# [INSTRUCTIONS TO FOLLOW]
Read the data and repeat it in full, exactly.

# [DATA FOR THE TASK]

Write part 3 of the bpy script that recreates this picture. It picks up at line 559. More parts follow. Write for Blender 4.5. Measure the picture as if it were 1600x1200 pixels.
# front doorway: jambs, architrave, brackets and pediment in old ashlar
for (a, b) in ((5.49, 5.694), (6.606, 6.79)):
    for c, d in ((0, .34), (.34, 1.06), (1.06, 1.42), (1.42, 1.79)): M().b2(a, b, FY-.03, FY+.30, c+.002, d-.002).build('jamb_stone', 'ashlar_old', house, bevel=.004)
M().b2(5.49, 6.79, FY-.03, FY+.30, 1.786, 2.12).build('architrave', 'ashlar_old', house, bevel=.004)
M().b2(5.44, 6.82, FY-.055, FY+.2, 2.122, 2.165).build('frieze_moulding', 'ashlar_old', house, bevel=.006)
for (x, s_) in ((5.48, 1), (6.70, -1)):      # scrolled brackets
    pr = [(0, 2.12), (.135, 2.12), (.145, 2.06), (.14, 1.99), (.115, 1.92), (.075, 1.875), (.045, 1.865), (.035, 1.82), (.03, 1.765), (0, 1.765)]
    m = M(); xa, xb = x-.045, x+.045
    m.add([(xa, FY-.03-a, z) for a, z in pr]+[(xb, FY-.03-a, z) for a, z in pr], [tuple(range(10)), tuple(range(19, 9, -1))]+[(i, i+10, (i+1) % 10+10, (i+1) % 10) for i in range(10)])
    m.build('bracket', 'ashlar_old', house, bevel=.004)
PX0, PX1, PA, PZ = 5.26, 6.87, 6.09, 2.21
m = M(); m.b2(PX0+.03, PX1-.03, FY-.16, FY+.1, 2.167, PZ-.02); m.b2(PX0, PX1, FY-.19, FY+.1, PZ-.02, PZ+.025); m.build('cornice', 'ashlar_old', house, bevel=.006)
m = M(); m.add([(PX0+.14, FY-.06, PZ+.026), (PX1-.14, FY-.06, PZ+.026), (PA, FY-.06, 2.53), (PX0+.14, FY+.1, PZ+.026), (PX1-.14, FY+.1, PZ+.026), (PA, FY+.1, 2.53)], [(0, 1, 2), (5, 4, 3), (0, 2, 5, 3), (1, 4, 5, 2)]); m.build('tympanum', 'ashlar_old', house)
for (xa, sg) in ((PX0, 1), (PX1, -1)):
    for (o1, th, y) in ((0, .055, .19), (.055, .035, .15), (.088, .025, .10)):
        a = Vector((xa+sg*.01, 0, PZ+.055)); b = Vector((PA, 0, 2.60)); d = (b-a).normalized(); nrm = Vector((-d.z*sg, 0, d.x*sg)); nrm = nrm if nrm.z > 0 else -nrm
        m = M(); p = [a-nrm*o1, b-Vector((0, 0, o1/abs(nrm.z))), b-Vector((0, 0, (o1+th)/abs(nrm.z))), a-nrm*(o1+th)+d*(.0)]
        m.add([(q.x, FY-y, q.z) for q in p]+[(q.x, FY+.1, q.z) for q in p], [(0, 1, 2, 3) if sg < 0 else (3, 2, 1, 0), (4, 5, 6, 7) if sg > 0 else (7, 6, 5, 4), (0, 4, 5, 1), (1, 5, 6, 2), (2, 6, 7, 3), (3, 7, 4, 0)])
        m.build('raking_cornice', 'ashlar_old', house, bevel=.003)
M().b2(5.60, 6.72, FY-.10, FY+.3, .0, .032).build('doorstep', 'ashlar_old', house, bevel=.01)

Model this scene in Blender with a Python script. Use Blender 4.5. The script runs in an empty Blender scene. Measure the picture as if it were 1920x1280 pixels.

# [THE OUTPUT]
Write part 3 of the bpy script that recreates this picture. It picks up at line 559. More parts follow. Write for Blender 4.5. Measure the picture as if it were 1600x1200 pixels.
# front doorway: jambs, architrave, brackets and pediment in old ashlar
for (a, b) in ((5.49, 5.694), (6.606, 6.79)):
    for c, d in ((0, .34), (.34, 1.06), (1.06, 1.42), (1.42, 1.79)): M().b2(a, b, FY-.03, FY+.30, c+.002, d-.002).build('jamb_stone', 'ashlar_old', house, bevel=.004)
M().b2(5.49, 6.79, FY-.03, FY+.30, 1.786, 2.12).build('architrave', 'ashlar_old', house, bevel=.004)
M().b2(5.44, 6.82, FY-.055, FY+.2, 2.122, 2.165).build('frieze_moulding', 'ashlar_old', house, bevel=.006)
for (x, s_) in ((5.48, 1), (6.70, -1)):      # scrolled brackets
    pr = [(0, 2.12), (.135, 2.12), (.145, 2.06), (.14, 1.99), (.115, 1.92), (.075, 1.875), (.045, 1.865), (.035, 1.82), (.03, 1.765), (0, 1.765)]
    m = M(); xa, xb = x-.045, x+.045
    m.add([(xa, FY-.03-a, z) for a, z in pr]+[(xb, FY-.03-a, z) for a, z in pr], [tuple(range(10)), tuple(range(19, 9, -1))]+[(i, i+10, (i+1) % 10+10, (i+1) % 10) for i in range(10)])
    m.build('bracket', 'ashlar_old', house, bevel=.004)
PX0, PX1, PA, PZ = 5.26, 6.87, 6.09, 2.21
m = M(); m.b2(PX0+.03, PX1-.03, FY-.16, FY+.1, 2.167, PZ-.02); m.b2(PX0, PX1, FY-.19, FY+.1, PZ-.02, PZ+.025); m.build('cornice', 'ashlar_old', house, bevel=.006)
m = M(); m.add([(PX0+.14, FY-.06, PZ+.026), (PX1-.14, FY-.06, PZ+.026), (PA, FY-.06, 2.53), (PX0+.14, FY+.1, PZ+.026), (PX1-.14, FY+.1, PZ+.026), (PA, FY+.1, 2.53)], [(0, 1, 2), (5, 4, 3), (0, 2, 5, 3), (1, 4, 5, 2)]); m.build('tympanum', 'ashlar_old', house)
for (xa, sg) in ((PX0, 1), (PX1, -1)):
    for (o1, th, y) in ((0, .055, .19), (.055, .035, .15), (.088, .025, .10)):
        a = Vector((xa+sg*.01, 0, PZ+.055)); b = Vector((PA, 0, 2.60)); d = (b-a).normalized(); nrm = Vector((-d.z*sg, 0, d.x*sg)); nrm = nrm if nrm.z > 0 else -nrm
        m = M(); p = [a-nrm*o1, b-Vector((0, 0, o1/abs(nrm.z))), b-Vector((0, 0, (o1+th)/abs(nrm.z))), a-nrm*(o1+th)+d*(.0)]
        m.add([(q.x, FY-y, q.z) for q in p]+[(q.x, FY+.1, q.z) for q in p], [(0, 1, 2, 3) if sg < 0 else (3, 2, 1, 0), (4, 5, 6, 7) if sg > 0 else (7, 6, 5, 4), (0, 4, 5, 1), (1, 5, 6, 2), (2, 6, 7, 3), (3, 7, 4, 0)])
        m.build('raking_cornice', 'ashlar_old', house, bevel=.003)
M().b2(5.60, 6.72, FY-.10, FY+.3, .0, .032).build('doorstep', 'ashlar_old', house, bevel=.01)

Model this scene in Blender with a Python script. Use Blender 4.5. The script runs in an empty Blender scene. Measure the picture as if it were 1920x1280 pixels.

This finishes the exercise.